Rep. Stefanik: (01:53)
And you testified that you first came to learn about Burisma in 2015 when you were the senior anti-corruption coordinator, correct?

George Kent: (02:01)
Correct. Detailed to the embassy in Kiev as the acting deputy chief of mission.

Rep. Stefanik: (02:07)
And you testified that the issue of corruption in Burisma was in the US interest because, and this is from your deposition, “We had made a commitment to the Ukrainian government in 2014 to try to recover an estimated tens of billions of dollars of stolen assets out of the country.” Is that correct?

George Kent: (02:26)
That is stolen assets that were in the name of the owner of Burisma, Mykola Zlochevsky. He was the one who we believed had stolen the money.

Rep. Stefanik: (02:34)
Sure. So the first case, this was … the first case that the US, the UK, and Ukraine investigator worked on was against the owner of Burisma.

George Kent: (02:44)
That’s correct.

Rep. Stefanik: (02:45)
And this was during the Obama administration.

George Kent: (02:48)
That’s correct.

Rep. Stefanik: (02:48)
So for the millions of Americans viewing, the first investigation against the owner of Burisma was under President Obama’s administration.

George Kent: (02:57)
That’s correct.

Rep. Stefanik: (02:58)
You testified also, “We spent roughly half a million dollars of State Department money in support of the FBI and this investigation, to build capacity and track down stolen assets.” Is that correct?

George Kent: (03:09)
That’s correct.
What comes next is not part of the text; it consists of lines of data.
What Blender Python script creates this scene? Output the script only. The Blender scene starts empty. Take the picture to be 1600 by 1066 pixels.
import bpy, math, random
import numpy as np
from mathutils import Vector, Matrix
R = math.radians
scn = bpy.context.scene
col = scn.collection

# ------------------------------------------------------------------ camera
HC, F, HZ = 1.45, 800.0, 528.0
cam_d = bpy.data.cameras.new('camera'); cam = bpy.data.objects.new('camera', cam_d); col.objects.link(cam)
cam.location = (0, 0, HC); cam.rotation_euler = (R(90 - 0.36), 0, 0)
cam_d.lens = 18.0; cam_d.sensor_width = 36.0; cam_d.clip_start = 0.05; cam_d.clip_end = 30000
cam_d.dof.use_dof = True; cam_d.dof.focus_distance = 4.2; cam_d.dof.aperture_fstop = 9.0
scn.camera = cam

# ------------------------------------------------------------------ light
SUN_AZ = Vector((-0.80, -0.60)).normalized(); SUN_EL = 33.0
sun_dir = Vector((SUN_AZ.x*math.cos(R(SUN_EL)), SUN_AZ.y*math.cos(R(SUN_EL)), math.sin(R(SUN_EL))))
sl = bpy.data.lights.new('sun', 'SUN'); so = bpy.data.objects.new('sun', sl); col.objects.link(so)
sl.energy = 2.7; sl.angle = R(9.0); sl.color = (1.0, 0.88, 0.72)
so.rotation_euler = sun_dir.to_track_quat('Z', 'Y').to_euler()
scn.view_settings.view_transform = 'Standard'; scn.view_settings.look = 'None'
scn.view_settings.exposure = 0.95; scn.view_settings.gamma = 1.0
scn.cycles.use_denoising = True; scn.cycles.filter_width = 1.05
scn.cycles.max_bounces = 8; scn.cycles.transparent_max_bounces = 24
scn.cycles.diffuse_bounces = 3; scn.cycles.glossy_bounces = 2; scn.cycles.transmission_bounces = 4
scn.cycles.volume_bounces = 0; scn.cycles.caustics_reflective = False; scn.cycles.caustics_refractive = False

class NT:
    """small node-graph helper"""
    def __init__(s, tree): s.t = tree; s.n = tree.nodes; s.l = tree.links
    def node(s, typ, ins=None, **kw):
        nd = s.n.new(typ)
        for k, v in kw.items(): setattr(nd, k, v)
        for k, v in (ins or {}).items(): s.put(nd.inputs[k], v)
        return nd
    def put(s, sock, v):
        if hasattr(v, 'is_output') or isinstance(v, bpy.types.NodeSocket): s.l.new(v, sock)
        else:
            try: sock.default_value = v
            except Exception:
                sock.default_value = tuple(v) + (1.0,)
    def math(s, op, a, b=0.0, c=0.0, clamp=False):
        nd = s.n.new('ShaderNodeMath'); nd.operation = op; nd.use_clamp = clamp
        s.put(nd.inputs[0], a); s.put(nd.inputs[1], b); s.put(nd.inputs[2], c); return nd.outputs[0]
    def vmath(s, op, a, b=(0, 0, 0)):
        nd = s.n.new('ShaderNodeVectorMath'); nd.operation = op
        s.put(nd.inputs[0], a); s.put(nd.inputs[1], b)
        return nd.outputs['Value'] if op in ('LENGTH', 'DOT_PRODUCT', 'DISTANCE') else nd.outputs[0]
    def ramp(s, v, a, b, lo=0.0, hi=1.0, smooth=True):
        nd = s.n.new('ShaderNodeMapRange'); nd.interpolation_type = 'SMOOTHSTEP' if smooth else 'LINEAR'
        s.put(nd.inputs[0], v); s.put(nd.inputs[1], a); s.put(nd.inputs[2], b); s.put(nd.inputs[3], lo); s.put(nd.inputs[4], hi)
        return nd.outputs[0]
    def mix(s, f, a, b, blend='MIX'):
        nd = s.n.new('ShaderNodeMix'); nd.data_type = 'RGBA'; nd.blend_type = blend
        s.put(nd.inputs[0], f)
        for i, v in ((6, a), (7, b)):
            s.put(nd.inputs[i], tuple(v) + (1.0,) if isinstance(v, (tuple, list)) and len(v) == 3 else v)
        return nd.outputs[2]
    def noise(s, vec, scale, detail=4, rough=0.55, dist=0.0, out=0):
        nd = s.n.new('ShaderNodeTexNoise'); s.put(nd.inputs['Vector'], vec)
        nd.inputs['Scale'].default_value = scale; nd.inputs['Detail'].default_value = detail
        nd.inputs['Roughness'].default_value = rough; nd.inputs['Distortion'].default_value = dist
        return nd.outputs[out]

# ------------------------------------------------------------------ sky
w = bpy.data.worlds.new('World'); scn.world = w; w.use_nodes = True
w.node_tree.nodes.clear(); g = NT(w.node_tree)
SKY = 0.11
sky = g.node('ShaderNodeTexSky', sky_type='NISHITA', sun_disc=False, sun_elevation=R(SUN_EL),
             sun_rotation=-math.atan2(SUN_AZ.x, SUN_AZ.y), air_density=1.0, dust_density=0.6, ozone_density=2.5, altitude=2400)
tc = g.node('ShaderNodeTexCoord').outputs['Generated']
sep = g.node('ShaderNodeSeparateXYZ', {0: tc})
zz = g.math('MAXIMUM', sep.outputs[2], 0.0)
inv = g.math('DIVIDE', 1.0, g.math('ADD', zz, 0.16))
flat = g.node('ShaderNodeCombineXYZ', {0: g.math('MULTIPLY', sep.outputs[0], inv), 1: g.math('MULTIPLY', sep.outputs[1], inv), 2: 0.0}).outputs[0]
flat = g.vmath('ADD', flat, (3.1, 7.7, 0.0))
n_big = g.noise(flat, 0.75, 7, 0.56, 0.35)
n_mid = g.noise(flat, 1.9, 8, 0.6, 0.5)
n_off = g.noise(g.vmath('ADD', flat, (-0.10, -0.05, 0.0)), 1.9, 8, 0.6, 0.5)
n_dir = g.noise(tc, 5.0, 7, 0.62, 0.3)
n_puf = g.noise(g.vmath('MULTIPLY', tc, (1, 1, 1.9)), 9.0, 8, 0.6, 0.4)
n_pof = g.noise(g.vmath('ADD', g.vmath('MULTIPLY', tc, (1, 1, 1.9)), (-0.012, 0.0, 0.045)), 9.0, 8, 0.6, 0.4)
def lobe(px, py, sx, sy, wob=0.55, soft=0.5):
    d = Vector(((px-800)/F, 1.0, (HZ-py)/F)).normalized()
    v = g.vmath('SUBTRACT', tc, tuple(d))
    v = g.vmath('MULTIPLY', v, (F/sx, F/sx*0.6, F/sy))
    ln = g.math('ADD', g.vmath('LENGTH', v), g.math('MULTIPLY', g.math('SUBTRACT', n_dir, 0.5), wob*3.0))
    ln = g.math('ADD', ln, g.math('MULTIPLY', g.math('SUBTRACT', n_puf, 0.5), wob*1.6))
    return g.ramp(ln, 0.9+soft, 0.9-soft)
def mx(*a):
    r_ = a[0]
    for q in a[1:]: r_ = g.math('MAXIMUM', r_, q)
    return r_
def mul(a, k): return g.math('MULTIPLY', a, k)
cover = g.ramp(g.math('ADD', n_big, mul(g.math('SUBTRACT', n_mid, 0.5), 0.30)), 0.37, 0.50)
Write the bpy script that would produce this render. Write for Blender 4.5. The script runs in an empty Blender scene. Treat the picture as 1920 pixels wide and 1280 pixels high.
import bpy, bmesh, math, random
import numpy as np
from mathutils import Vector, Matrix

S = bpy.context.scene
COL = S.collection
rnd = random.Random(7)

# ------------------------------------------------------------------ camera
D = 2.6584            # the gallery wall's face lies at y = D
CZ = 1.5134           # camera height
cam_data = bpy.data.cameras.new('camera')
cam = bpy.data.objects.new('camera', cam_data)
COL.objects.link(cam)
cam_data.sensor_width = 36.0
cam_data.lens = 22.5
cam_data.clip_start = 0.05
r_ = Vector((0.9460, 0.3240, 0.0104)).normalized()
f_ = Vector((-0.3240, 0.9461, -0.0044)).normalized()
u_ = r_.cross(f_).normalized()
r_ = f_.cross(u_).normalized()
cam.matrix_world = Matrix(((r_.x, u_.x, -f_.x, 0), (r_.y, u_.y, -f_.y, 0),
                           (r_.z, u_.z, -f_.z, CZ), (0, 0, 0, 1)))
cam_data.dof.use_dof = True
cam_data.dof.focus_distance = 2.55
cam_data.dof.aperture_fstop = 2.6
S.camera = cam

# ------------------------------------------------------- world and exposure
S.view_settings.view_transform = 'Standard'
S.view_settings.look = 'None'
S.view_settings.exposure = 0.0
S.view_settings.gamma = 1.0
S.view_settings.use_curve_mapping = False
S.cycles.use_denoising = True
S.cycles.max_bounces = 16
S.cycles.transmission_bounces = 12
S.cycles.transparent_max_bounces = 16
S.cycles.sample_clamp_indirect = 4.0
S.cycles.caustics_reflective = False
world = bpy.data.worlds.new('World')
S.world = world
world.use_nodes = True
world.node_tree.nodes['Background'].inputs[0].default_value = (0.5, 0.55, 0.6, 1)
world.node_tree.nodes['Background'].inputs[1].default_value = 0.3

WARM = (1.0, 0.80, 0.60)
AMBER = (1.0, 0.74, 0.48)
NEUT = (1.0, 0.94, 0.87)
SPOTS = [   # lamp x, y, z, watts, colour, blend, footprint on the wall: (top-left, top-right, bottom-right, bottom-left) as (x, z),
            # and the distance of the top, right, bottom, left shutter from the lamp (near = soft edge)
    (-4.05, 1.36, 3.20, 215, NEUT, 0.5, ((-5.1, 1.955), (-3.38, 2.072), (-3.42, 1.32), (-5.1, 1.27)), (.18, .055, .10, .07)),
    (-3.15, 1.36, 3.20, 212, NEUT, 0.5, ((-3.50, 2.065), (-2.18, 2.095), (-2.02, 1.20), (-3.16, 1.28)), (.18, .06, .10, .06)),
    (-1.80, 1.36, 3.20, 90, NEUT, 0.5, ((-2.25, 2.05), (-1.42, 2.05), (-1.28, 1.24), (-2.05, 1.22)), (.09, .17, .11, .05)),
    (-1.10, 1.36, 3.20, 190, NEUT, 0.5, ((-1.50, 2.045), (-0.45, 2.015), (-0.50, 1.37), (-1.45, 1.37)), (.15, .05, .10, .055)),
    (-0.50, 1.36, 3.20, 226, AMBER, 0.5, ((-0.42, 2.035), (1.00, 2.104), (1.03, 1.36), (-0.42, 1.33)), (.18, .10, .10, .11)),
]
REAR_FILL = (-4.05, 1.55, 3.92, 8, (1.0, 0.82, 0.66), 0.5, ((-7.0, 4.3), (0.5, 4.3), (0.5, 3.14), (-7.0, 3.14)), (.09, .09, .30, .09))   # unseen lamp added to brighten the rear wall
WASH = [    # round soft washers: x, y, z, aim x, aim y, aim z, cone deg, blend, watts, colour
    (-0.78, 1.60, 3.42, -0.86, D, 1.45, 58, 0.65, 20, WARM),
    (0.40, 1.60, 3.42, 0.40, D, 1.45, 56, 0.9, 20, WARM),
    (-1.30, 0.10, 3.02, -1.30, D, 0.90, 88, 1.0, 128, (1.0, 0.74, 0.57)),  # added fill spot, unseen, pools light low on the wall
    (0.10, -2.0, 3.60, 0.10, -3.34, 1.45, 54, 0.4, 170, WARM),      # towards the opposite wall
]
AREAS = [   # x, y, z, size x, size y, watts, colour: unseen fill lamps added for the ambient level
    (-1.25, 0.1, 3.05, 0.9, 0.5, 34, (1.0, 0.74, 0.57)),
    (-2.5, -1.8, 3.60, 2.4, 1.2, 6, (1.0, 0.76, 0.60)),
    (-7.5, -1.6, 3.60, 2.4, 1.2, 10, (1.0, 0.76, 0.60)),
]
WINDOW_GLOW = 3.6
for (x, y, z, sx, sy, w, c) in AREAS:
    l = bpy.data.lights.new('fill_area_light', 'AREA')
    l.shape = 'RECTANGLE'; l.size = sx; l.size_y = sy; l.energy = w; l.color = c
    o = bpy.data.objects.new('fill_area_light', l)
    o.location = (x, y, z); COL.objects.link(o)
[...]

It was launched in May 2014 by the Attorney General of the US and UK, in conjunction with the World Bank.

Rep. Stefanik: (03:16)
And in fact, by 2016, you were so concerned about corruption questions related to Burisma that when there was an effort by Burisma to sponsor an essay contest with USAID, you asked USAID to stop it.

George Kent: (03:31)
That’s correct.

Rep. Stefanik: (03:32)
And you testified that it was because “Burisma had a poor reputation in the business,” and that you didn’t think it was appropriate for the US government to be co-sponsoring something with a company that had a bad reputation. Correct?

George Kent: (03:45)
Correct.

Rep. Stefanik: (03:46)
You are also aware, and you testified today, that Hunter Biden served on the board of Burisma.

George Kent: (03:52)
Correct.

Rep. Stefanik: (03:53)
And you also testified that you were indeed concerned about the appearance of conflict of interest.

George Kent: (03:57)
That’s correct.

Rep. Stefanik: (03:59)
And broadly, this is very important, you testified in your deposition that when the State Department evaluates for an assistance, it is appropriate for them to look at levels of corruption in countries.

George Kent: (04:11)
That’s correct.

Rep. Stefanik: (04:11)
And lastly, you also testified that, and this is your quote, “Issues of corruption have been part of high-level dialogue between US leaders and Ukrainian leaders, regardless of who is the US leader and who is the Ukrainian leader. And that is a normal issue of diplomatic discussion at the highest level.” Is that correct?

George Kent: (04:30)
That’s correct.

Rep. Stefanik: (04:31)
I will yield 30 seconds. You know what? I will yield back after that. Thank you.